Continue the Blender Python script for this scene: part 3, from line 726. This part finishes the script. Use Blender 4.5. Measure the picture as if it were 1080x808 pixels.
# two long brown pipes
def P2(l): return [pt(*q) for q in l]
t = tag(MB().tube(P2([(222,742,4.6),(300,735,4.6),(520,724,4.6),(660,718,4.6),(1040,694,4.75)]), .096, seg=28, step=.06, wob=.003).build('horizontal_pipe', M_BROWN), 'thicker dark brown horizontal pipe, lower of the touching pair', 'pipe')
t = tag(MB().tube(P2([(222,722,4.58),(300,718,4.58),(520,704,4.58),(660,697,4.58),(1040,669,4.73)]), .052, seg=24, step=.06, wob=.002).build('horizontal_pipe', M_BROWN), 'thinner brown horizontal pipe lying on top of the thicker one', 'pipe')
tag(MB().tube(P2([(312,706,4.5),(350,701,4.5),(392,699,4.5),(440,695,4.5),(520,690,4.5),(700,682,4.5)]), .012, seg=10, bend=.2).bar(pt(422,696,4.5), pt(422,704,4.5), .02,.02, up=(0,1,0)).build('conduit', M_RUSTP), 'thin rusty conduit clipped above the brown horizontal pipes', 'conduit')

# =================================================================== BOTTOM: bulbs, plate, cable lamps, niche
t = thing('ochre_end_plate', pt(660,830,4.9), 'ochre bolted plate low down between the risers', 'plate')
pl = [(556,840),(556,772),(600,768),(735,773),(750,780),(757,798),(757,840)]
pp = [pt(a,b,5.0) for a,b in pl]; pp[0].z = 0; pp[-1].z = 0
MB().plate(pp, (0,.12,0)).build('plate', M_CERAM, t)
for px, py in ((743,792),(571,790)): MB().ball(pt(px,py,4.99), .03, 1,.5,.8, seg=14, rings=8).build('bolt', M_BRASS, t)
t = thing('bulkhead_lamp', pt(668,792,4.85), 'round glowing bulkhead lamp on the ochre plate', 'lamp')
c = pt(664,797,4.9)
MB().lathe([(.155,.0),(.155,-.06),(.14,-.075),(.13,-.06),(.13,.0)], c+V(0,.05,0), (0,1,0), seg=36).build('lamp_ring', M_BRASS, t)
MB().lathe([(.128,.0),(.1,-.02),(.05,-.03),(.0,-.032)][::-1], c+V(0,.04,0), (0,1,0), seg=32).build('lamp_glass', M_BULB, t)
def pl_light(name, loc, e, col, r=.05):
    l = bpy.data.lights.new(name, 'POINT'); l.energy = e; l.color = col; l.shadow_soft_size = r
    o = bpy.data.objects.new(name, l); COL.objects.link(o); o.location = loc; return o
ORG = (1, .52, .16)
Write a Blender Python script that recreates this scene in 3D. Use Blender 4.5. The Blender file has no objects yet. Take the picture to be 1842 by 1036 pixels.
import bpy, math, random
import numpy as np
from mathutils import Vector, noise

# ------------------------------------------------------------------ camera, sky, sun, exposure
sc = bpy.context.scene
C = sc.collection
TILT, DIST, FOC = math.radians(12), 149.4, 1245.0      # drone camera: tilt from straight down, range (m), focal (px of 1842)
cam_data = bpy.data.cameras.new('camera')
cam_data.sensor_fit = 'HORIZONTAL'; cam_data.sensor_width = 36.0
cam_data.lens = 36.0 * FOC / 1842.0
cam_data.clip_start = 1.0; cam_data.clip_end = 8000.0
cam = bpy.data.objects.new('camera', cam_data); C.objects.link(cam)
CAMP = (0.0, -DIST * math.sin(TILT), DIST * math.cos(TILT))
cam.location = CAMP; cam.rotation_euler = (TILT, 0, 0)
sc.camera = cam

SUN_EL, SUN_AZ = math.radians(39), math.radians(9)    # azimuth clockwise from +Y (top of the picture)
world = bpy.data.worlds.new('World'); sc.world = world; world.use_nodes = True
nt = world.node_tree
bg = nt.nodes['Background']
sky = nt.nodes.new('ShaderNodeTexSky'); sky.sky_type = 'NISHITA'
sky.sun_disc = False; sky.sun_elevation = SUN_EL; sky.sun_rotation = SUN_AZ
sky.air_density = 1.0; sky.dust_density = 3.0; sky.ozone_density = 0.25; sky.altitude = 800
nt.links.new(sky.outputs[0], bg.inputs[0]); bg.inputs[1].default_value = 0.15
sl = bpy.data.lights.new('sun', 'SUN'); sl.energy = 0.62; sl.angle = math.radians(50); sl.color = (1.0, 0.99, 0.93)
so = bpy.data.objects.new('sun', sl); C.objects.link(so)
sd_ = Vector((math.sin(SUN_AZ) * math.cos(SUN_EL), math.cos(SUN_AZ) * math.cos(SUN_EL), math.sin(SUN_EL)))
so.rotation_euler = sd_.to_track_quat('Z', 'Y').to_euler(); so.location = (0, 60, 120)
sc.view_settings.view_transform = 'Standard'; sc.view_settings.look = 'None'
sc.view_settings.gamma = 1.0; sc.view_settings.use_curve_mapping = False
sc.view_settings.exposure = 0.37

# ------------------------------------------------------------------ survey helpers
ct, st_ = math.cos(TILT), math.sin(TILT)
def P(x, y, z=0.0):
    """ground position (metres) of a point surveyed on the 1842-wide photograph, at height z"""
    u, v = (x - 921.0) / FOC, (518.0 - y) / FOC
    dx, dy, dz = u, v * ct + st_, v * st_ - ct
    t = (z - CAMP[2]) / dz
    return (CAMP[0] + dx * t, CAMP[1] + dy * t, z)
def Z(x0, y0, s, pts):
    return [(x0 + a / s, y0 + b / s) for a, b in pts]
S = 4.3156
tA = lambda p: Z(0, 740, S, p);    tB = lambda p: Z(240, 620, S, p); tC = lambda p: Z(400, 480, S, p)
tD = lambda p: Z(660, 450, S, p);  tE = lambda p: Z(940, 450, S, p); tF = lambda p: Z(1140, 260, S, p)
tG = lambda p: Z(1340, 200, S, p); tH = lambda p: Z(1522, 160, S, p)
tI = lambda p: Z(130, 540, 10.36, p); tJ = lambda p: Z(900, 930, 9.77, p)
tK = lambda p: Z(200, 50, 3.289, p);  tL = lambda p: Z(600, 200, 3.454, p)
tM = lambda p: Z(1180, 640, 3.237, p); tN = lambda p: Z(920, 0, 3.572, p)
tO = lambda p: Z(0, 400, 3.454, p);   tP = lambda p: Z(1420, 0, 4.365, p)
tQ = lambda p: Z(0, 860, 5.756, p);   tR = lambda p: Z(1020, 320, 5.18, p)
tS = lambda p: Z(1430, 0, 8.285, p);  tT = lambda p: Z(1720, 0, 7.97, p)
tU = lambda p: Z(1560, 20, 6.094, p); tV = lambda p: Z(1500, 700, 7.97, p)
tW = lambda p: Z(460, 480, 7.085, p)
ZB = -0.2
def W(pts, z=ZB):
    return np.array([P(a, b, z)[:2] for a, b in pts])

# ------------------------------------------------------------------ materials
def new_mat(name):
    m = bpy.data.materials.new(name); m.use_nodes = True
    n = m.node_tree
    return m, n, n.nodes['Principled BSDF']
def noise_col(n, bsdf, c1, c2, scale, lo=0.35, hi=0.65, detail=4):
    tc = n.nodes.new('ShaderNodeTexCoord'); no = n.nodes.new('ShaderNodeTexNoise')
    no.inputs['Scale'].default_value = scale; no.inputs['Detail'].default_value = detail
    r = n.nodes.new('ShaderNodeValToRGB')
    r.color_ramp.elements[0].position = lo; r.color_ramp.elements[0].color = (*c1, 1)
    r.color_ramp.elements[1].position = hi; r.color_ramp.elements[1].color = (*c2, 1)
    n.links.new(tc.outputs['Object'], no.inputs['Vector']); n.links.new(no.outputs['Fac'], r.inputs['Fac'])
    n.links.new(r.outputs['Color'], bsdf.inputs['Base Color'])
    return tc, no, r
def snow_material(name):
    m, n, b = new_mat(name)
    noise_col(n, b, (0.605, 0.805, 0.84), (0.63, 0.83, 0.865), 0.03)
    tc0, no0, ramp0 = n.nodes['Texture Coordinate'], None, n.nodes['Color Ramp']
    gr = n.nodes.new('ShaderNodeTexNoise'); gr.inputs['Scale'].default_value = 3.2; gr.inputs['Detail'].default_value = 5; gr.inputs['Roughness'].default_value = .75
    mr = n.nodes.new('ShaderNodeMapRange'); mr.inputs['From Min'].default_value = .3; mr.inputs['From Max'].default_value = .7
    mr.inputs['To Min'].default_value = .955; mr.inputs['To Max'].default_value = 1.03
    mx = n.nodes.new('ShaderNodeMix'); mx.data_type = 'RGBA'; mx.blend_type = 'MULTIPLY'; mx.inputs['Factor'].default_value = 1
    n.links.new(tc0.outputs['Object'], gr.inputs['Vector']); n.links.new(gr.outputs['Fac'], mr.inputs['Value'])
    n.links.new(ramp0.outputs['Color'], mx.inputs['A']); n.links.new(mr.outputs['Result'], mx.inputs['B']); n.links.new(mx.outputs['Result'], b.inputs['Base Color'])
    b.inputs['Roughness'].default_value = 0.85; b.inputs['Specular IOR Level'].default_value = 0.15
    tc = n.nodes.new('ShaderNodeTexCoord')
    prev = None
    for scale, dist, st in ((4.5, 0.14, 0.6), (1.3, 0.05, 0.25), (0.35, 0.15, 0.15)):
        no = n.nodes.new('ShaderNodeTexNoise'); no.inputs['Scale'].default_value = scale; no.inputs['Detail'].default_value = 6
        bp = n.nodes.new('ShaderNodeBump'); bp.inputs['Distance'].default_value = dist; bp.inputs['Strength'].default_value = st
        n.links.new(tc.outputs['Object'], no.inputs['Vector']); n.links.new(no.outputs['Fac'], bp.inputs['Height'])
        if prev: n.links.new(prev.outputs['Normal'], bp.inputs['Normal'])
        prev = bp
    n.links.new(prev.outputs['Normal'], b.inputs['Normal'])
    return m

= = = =

**What you will do**
Using the entries above, give again exactly the lines from the line holding "Write a Blender" through the line holding "sc.camera = cam". Include both end lines and nothing else.

**Output for this task**
Write a Blender Python script that recreates this scene in 3D. Use Blender 4.5. The Blender file has no objects yet. Take the picture to be 1842 by 1036 pixels.
import bpy, math, random
import numpy as np
from mathutils import Vector, noise

# ------------------------------------------------------------------ camera, sky, sun, exposure
sc = bpy.context.scene
C = sc.collection
TILT, DIST, FOC = math.radians(12), 149.4, 1245.0      # drone camera: tilt from straight down, range (m), focal (px of 1842)
cam_data = bpy.data.cameras.new('camera')
cam_data.sensor_fit = 'HORIZONTAL'; cam_data.sensor_width = 36.0
cam_data.lens = 36.0 * FOC / 1842.0
cam_data.clip_start = 1.0; cam_data.clip_end = 8000.0
cam = bpy.data.objects.new('camera', cam_data); C.objects.link(cam)
CAMP = (0.0, -DIST * math.sin(TILT), DIST * math.cos(TILT))
cam.location = CAMP; cam.rotation_euler = (TILT, 0, 0)
sc.camera = cam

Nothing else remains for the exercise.